[Nothing on this blog should be confused for legal advice. I am not a lawyer, public official, or officer of the law. You, the reader, are liable for your own behavior and knowledge.]

Monday, July 30, 2012

The Cutoff

When is it safe for me to turn into a lane where a cyclist is riding?

Many motorists think unconsciously along these lines: cyclist = slow = I can proceed. Motorists regularly underestimate how fast most cyclists travel. Competitive cyclists can reach speeds above 40 miles per hour on a flat stretch of road. Many cyclists reach speeds above 50 miles per hour when descending hills.

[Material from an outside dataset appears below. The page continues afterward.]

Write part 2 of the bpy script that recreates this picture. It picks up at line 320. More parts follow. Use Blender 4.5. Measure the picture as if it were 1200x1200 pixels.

Even beginner-level riders, those out for casual rides, and people on recovery rides will travel at average speeds above 10 miles per hour. It is always best to pause, gauge the approaching cyclist's speed, and proceed only when it is safe. It is often safer for the motorist to let the cyclist travel through the intersection, turn into the lane behind him/her, and then pass the cyclist when it is safe to do so than to cut the cyclist off.

Our cousins of the road, motorcyclists, often encounter similar problems. We are often invisible to motorists who think that roads belong to cars. Unlike that other kind of "biker," we don't have the option of loud pipes to announce our presence.

A related issue is that motorists should never turn onto a road parallel to a cyclist. Again, it is safer to wait for the rider to pass, turn, and then pass her/him when it is safe.